SOURCE EXCERPT ::
↓↓↓

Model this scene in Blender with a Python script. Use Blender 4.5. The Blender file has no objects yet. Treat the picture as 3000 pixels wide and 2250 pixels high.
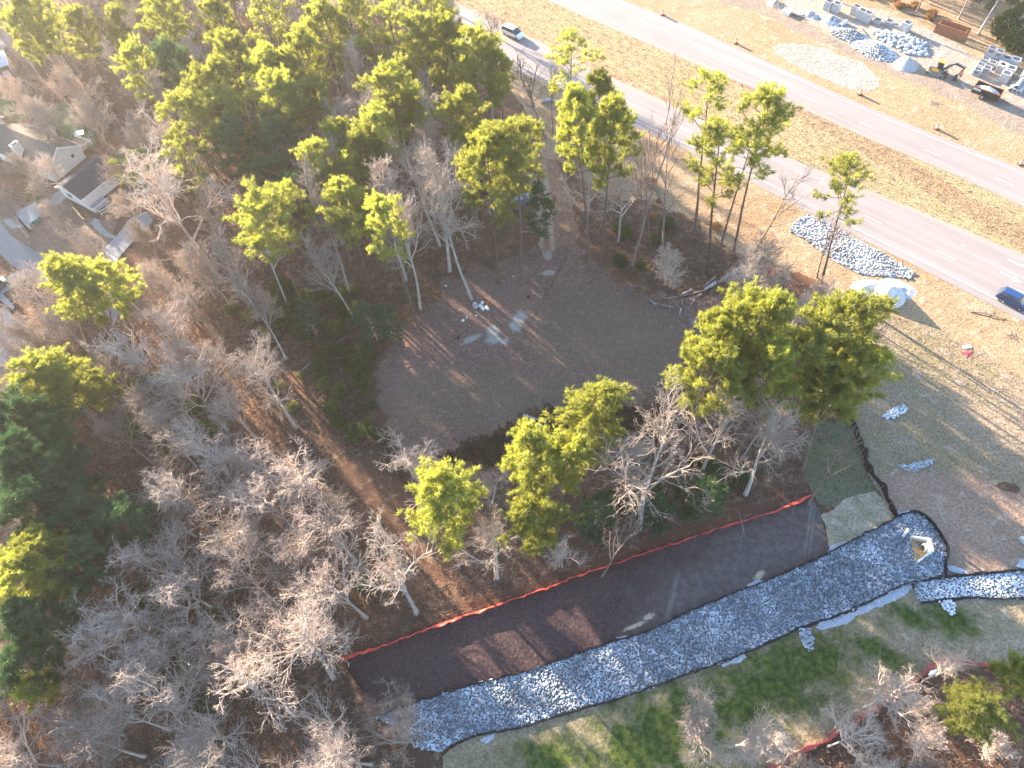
import bpy, math, random
import numpy as np
from mathutils import Matrix, Vector, noise as mnoise
random.seed(7)
sc = bpy.context.scene
COL = sc.collection
# ------------------------------------------------------------------ camera
F, CX, CY, NX, NY, H = 2100., 1500., 1125., 1620., 2440., 88.
_d = np.array([NX-CX, NY-CY, F]); _d /= np.linalg.norm(_d)
_Y = np.array([0, 0, 1.]) - _d*_d[2]; _Y /= np.linalg.norm(_Y)
_Z = -_d; _X = np.cross(_Y, _Z)
cd = bpy.data.cameras.new('camera'); cam = bpy.data.objects.new('camera', cd); COL.objects.link(cam)
cd.sensor_width = 36; cd.lens = 36*F/3000; cd.clip_start = .5; cd.clip_end = 3000
_m = Matrix(((_X[0], -_X[1], -_X[2], 0), (_Y[0], -_Y[1], -_Y[2], 0), (_Z[0], -_Z[1], -_Z[2], H), (0, 0, 0, 1)))
cam.matrix_world = _m
sc.camera = cam
# ------------------------------------------------------------------ light
SUN_DIR = Vector((-.6225*math.cos(math.radians(14.5)), .7826*math.cos(math.radians(14.5)), math.sin(math.radians(14.5))))
SUN_EL = math.radians(14.5)
w = bpy.data.worlds.new('World'); sc.world = w; w.use_nodes = True
nt = w.node_tree; bg = nt.nodes['Background']
sky = nt.nodes.new('ShaderNodeTexSky'); sky.sky_type = 'NISHITA'; sky.sun_disc = False
sky.sun_elevation = SUN_EL; sky.sun_rotation = math.atan2(SUN_DIR.x, SUN_DIR.y)
sky.air_density = 1.0; sky.dust_density = .7; sky.ozone_density = 2.5
nt.links.new(sky.outputs[0], bg.inputs[0]); bg.inputs[1].default_value = .11
sl = bpy.data.lights.new('sun', 'SUN'); sun = bpy.data.objects.new('sun', sl); COL.objects.link(sun)
sl.energy = 5.0; sl.angle = math.radians(.5); sl.color = (1, .83, .64)
sun.rotation_euler = (-SUN_DIR).to_track_quat('-Z', 'Y').to_euler()
vs = sc.view_settings; vs.view_transform = 'Standard'; vs.look = 'None'; vs.gamma = 1; vs.use_curve_mapping = False
vs.exposure = 2.95
sc.cycles.max_bounces = 6; sc.cycles.transparent_max_bounces = 8; sc.cycles.volume_bounces = 0
GLARE_HAZE = .00019

def pix(x, y, z):
    """pixel of the 3000 px photograph at which a point shows"""
    v = np.array([x, y, z-H]); c = v[0]*_X+v[1]*_Y+v[2]*_Z; return CX+F*c[0]/c[2], CY+F*c[1]/c[2]
def P(x, y, z=0.):
    """ground point (or point at height z) seen at pixel x, y of the 3000 px photograph"""
    r = np.array([x-CX, y-CY, F]); v = np.array([r@_X, r@_Y, r@_Z]); t = (H-z)/-v[2]
    return (v[0]*t, v[1]*t)
K = 3000/2212.
def V(x, y, z=0.): return P(x*K, y*K, z)
def PL(pts): return [P(*p) for p in pts]
def VL(pts): return [V(*p) for p in pts]
def height_between(base, top):
    """height of something standing at base pixel whose top shows at the top pixel"""
    g = np.array(P(*base)); best = (1e9, 0)
    for z in np.arange(.5, 45, .25):
        d = np.hypot(*(np.array(P(top[0], top[1], z))-g))
        if d < best[0]: best = (d, z)
    return best[1]
# ------------------------------------------------------------------ object helpers
def tag(o, label=None, cat=None, group=None, kind=None):
    if label: o['label'] = label
    if cat: o['category'] = cat
    if group: o['group'] = group
    if kind: o['kind'] = kind
    return o
def empty(name, loc, rz=0., label=None, cat=None, group=None, rot=None):
    o = bpy.data.objects.new(name, None); COL.objects.link(o)
    o.location = (loc[0], loc[1], loc[2] if len(loc) > 2 else 0); o.rotation_euler = rot or (0, 0, rz); o.empty_display_size = .3
    return tag(o, label, cat, group)
def link(name, me, parent=None, loc=None):
    o = bpy.data.objects.new(name, me); COL.objects.link(o)
    if parent: o.parent = parent
    if loc: o.location = loc
    return o
def mesh_from(name, verts, polys, mats, mi=None, smooth=False):
    me = bpy.data.meshes.new(name)
    if isinstance(polys, np.ndarray):
        v = np.asarray(verts, np.float32); n, k = polys.shape
        me.vertices.add(len(v)); me.vertices.foreach_set('co', v.ravel())
        me.loops.add(n*k); me.loops.foreach_set('vertex_index', polys.astype(np.int32).ravel())
        me.polygons.add(n); me.polygons.foreach_set('loop_start', np.arange(0, n*k, k, dtype=np.int32))
        me.polygons.foreach_set('loop_total', np.full(n, k, np.int32))
        me.update(calc_edges=True)
    else:
        me.from_pydata([tuple(map(float, p)) for p in verts], [], polys); me.update()
    for m in (mats if isinstance(mats, (list, tuple)) else [mats]): me.materials.append(m)
    if mi is not None: me.polygons.foreach_set('material_index', np.asarray(mi, np.int32))
    if smooth: me.polygons.foreach_set('use_smooth', np.ones(len(me.polygons), bool))
    return me
class MB:
    """collects shapes and links them as one mesh"""
    def __init__(s): s.v = []; s.f = []; s.mi = []; s.m = 0; s.T = Matrix()
    def add(s, vs, fs):
        n = len(s.v); s.v += [tuple(s.T @ Vector(p)) for p in vs]; s.f += [tuple(i+n for i in f) for f in fs]; s.mi += [s.m]*len(fs); return s
    def box(s, c, d, rz=0, taper=1., ry=0.):
        x, y, z = d[0]/2, d[1]/2, d[2]/2; R = Matrix.Rotation(rz, 4, 'Z') @ Matrix.Rotation(ry, 4, 'Y')
        vs = [Vector((a*x*(taper if e > 0 else 1), b*y*(taper if e > 0 else 1), e*z)) for a in (-1, 1) for b in (-1, 1) for e in (-1, 1)]
        return s.add([tuple(R@p+Vector(c)) for p in vs], [(0, 1, 3, 2), (4, 6, 7, 5), (0, 4, 5, 1), (2, 3, 7, 6), (0, 2, 6, 4), (1, 5, 7, 3)])
    def tube(s, pts, r, n=8, cap=True):
        pts = [Vector(p) for p in pts]; rs = r if isinstance(r, (list, tuple)) else [r]*len(pts); vs = []; fs = []
        for i, p in enumerate(pts):
            d = (pts[min(i+1, len(pts)-1)]-pts[max(i-1, 0)]).normalized()
            a = d.orthogonal().normalized() if i == 0 else (a-d*a.dot(d)).normalized(); b = d.cross(a)
            vs += [tuple(p+(a*math.cos(2*math.pi*k/n)+b*math.sin(2*math.pi*k/n))*rs[i]) for k in range(n)]
        for i in range(len(pts)-1):
            for k in range(n): fs.append((i*n+k, i*n+(k+1) % n, (i+1)*n+(k+1) % n, (i+1)*n+k))
        if cap: fs += [tuple(range(n))[::-1], tuple(range((len(pts)-1)*n, len(pts)*n))]
        return s.add(vs, fs)
    def lathe(s, prof, n=16, c=(0, 0, 0)):
        vs = [(c[0]+r*math.cos(2*math.pi*k/n), c[1]+r*math.sin(2*math.pi*k/n), c[2]+z) for r, z in prof for k in range(n)]
        fs = [(i*n+k, i*n+(k+1) % n, (i+1)*n+(k+1) % n, (i+1)*n+k) for i in range(len(prof)-1) for k in range(n)]
        return s.add(vs, fs)
    def prism(s, poly, z0, z1):
        n = len(poly); vs = [(p[0], p[1], z0) for p in poly]+[(p[0], p[1], z1) for p in poly]
        return s.add(vs, [tuple(range(n))[::-1], tuple(range(n, 2*n))]+[(i, (i+1) % n, (i+1) % n+n, i+n) for i in range(n)])
    def extrude(s, poly2, axis_from, axis_to, plane='XZ'):
        """poly2 in x,z ; extruded along y"""
        n = len(poly2); vs = [(p[0], axis_from, p[1]) for p in poly2]+[(p[0], axis_to, p[1]) for p in poly2]
        return s.add(vs, [tuple(range(n)), tuple(range(n, 2*n))[::-1]]+[(i, i+n, (i+1) % n+n, (i+1) % n) for i in range(n)])
    def mesh(s, name, mats, smooth=False): return mesh_from(name, s.v, s.f, mats, s.mi, smooth)
    def build(s, name, mats, parent=None, loc=None, smooth=False): return link(name, s.mesh(name, mats, smooth), parent, loc)
def bevel(o, w=.03, seg=2):
    m = o.modifiers.new('bevel', 'BEVEL'); m.width = w; m.segments = seg; m.limit_method = 'ANGLE'; return o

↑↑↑

GOAL :: Look over the material above and show each line where "scene" appears.

FINAL ANSWER ::
Model this scene in Blender with a Python script. Use Blender 4.5. The Blender file has no objects yet. Treat the picture as 3000 pixels wide and 2250 pixels high.
sc = bpy.context.scene